When it comes to ambushes, walls are your best friend. You don't have to wall off the entire embark, just enough so that you:
- have 2 ways into the walled area on opposite sides
- have some sort of detection mechanism that the sneakies must get past
- said detection occurs far enough away for you to get civs to safety in time
I usually start with a very small walled area, then gradually spider-web my way outwards from that.
All civs who are not miners / hunters / woodcutters / nobles get shoved into militia squads with a minimum set of armor, crossbow, buckler, etc. I segregate my militia by gender / legendary status. So I'll end up with at least (4) militia squads as times goes on.
If you don't mind replacing watch-animals, build a 1x1 wall, build a ramp next to it, pasture the bird on top of the wall, remove the ramp. Leave a 1x1 stone or block stockpile next to the location so you can quickly rebuild the ramp. Granted, the poor beast will die every time goblin archers show up, but it's cheap and fast.
If you want to go with sacrificial animals, use a rope and a puppy. Expect many losses as the goblins uncloak to skewer the poor puppy. Or surround the puppy in cage traps to capture melee goblins.

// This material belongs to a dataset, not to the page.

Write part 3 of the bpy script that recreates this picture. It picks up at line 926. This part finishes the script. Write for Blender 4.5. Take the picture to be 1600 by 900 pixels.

As for war animals - never assign war animals. Or no more then 1 per dwarf. The other way to get war animals to follow dwarves is to take advantage of the fact that after training, the war animal will follow whatever dwarf trained it. Now that we can specify which dwarf trains which animal, this makes it much easier to train 20 dogs with 10 dwarves and end up with 2 dogs following each dwarf. (Not sure if they eventually bond, but it's less risky then actually assigning war animals to dwarves.)